- [Supplied data]:
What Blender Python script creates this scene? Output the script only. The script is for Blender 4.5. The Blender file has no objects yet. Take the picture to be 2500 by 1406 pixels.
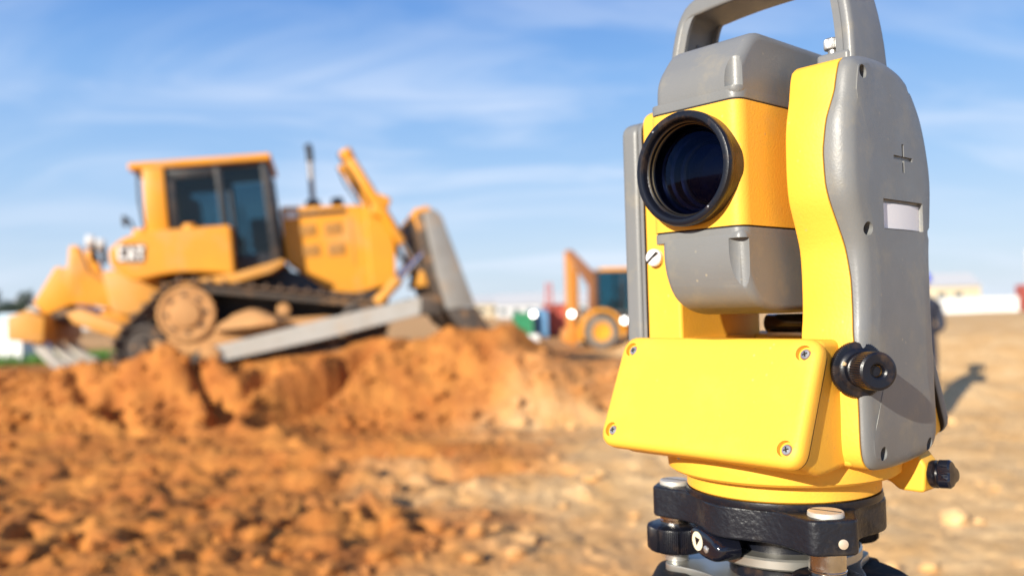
import bpy, bmesh, math, random
import numpy as np
from mathutils import Vector, Matrix, Euler
random.seed(7); rng = np.random.default_rng(7)
R = math.radians
scene = bpy.context.scene
COL = scene.collection

# ------------------------------------------------------------------ camera, sky, sun, exposure
CAM_H = 1.5
cam_d = bpy.data.cameras.new('camera'); cam = bpy.data.objects.new('camera', cam_d); COL.objects.link(cam)
cam_d.sensor_width = 36.0; cam_d.lens = 36.0 * 2116 / 2500
cam_d.clip_start = 0.02; cam_d.clip_end = 6000
PITCH, ROLL = math.atan(55 / 2116), R(1.53)
cam.matrix_world = (Matrix.Translation((0, 0, CAM_H)) @ Matrix.Rotation(R(90) + PITCH, 4, 'X') @ Matrix.Rotation(-ROLL, 4, 'Z'))
cam_d.dof.use_dof = True; cam_d.dof.focus_distance = 0.412; cam_d.dof.aperture_fstop = 6.8
scene.camera = cam

STATION_YAW = R(-48.6)
SUN_AZ_VEC = Vector((-0.603, -0.797, 0)).normalized()      # horizontal direction towards the sun
SUN_EL = R(20)
to_sun = Vector((SUN_AZ_VEC.x * math.cos(SUN_EL), SUN_AZ_VEC.y * math.cos(SUN_EL), math.sin(SUN_EL)))
sun_d = bpy.data.lights.new('sun', 'SUN'); sun = bpy.data.objects.new('sun', sun_d); COL.objects.link(sun)
sun_d.energy = 5.0; sun_d.angle = R(0.53); sun_d.color = (1.0, 0.93, 0.80)
sun.rotation_euler = (-to_sun).to_track_quat('-Z', 'Y').to_euler()
sun.location = (0, 0, 30)

world = bpy.data.worlds.new('World'); scene.world = world; world.use_nodes = True
wn, wl = world.node_tree.nodes, world.node_tree.links
for n in list(wn): wn.remove(n)
w_out = wn.new('ShaderNodeOutputWorld'); w_bg = wn.new('ShaderNodeBackground')
sky = wn.new('ShaderNodeTexSky'); sky.sky_type = 'NISHITA'; sky.sun_disc = False
sky.sun_elevation = SUN_EL; sky.sun_rotation = math.atan2(SUN_AZ_VEC.x, SUN_AZ_VEC.y)
sky.air_density = 1.0; sky.dust_density = 0.6; sky.ozone_density = 1.6; sky.altitude = 200
w_bg.inputs['Strength'].default_value = 0.075
# thin streaky cirrus, laid on a high plane: direction / z
tc = wn.new('ShaderNodeTexCoord'); sep = wn.new('ShaderNodeSeparateXYZ'); wl.new(tc.outputs['Generated'], sep.inputs[0])
def wmath(op, a, b=None, clamp=False):
    n = wn.new('ShaderNodeMath'); n.operation = op; n.use_clamp = clamp
    for i, v in enumerate((a, b)):
        if v is None: continue
        if isinstance(v, (int, float)): n.inputs[i].default_value = v
        else: wl.new(v, n.inputs[i])
    return n.outputs[0]
zc = wmath('ADD', wmath('MAXIMUM', sep.outputs['Z'], 0.0), 0.22)
comb = wn.new('ShaderNodeCombineXYZ')
wl.new(wmath('DIVIDE', sep.outputs['X'], zc), comb.inputs[0]); wl.new(wmath('DIVIDE', sep.outputs['Y'], zc), comb.inputs[1])
mp = wn.new('ShaderNodeMapping'); mp.inputs['Rotation'].default_value = (0, 0, R(-47)); mp.inputs['Scale'].default_value = (0.75, 1.7, 1.0); mp.inputs['Location'].default_value = (1.3, 0.4, 0)
wl.new(comb.outputs[0], mp.inputs['Vector'])
def wnoise(scale, detail, rough, dist):
    n = wn.new('ShaderNodeTexNoise'); n.inputs['Scale'].default_value = scale; n.inputs['Detail'].default_value = detail
    n.inputs['Roughness'].default_value = rough; n.inputs['Distortion'].default_value = dist
    wl.new(mp.outputs[0], n.inputs['Vector']); return n.outputs['Fac']
def wrange(v, a, b, c, d):
    n = wn.new('ShaderNodeMapRange'); n.interpolation_type = 'SMOOTHSTEP'
    for i, x in enumerate((a, b, c, d)): n.inputs[i + 1].default_value = x
    wl.new(v, n.inputs[0]); return n.outputs[0]
streak = wrange(wnoise(1.3, 6, 0.56, 1.1), 0.37, 0.70, 0.0, 1.0)
veil = wrange(wnoise(0.5, 3, 0.5, 0.3), 0.36, 0.7, 0.25, 1.0)
cloud = wmath('MULTIPLY', wmath('MULTIPLY', streak, veil), 0.66)
ramp = wn.new('ShaderNodeValToRGB'); wl.new(sep.outputs['Z'], ramp.inputs[0])
er = ramp.color_ramp.elements; er[0].position = 0.0; er[0].color = (0.62, 0.745, 0.86, 1); er[1].position = 0.62; er[1].color = (0.03, 0.125, 0.44, 1)
for p_, c_ in ((0.06, (0.55, 0.72, 0.90)), (0.15, (0.37, 0.60, 0.90)), (0.26, (0.22, 0.46, 0.86)), (0.36, (0.105, 0.30, 0.74))):
    e_ = er.new(p_); e_.color = (*c_, 1)
gr = wn.new('ShaderNodeMix'); gr.data_type = 'RGBA'; gr.inputs[0].default_value = 0.86; gr.blend_type = 'MIX'
sc_ = wn.new('ShaderNodeMix'); sc_.data_type = 'RGBA'; sc_.blend_type = 'MULTIPLY'; sc_.inputs[0].default_value = 1.0; sc_.inputs[7].default_value = (9.3, 9.0, 9.1, 1)
wl.new(ramp.outputs[0], sc_.inputs[6]); wl.new(sky.outputs[0], gr.inputs[6]); wl.new(sc_.outputs[2], gr.inputs[7])
mixc = wn.new('ShaderNodeMix'); mixc.data_type = 'RGBA'
wl.new(cloud, mixc.inputs['Factor']); wl.new(gr.outputs[2], mixc.inputs[6]); mixc.inputs[7].default_value = (7.2, 7.9, 9.2, 1)
wl.new(mixc.outputs[2], w_bg.inputs['Color']); wl.new(w_bg.outputs[0], w_out.inputs['Surface'])

scene.view_settings.view_transform = 'Standard'; scene.view_settings.look = 'None'
scene.view_settings.exposure = 0.66; scene.view_settings.gamma = 1.0
scene.render.engine = 'CYCLES'
scene.cycles.use_denoising = True
scene.cycles.max_bounces = 6; scene.cycles.diffuse_bounces = 3; scene.cycles.glossy_bounces = 4; scene.cycles.transmission_bounces = 6
scene.cycles.sample_clamp_indirect = 4.0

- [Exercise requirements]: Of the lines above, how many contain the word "objects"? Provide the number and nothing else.

- [Task answer]: 3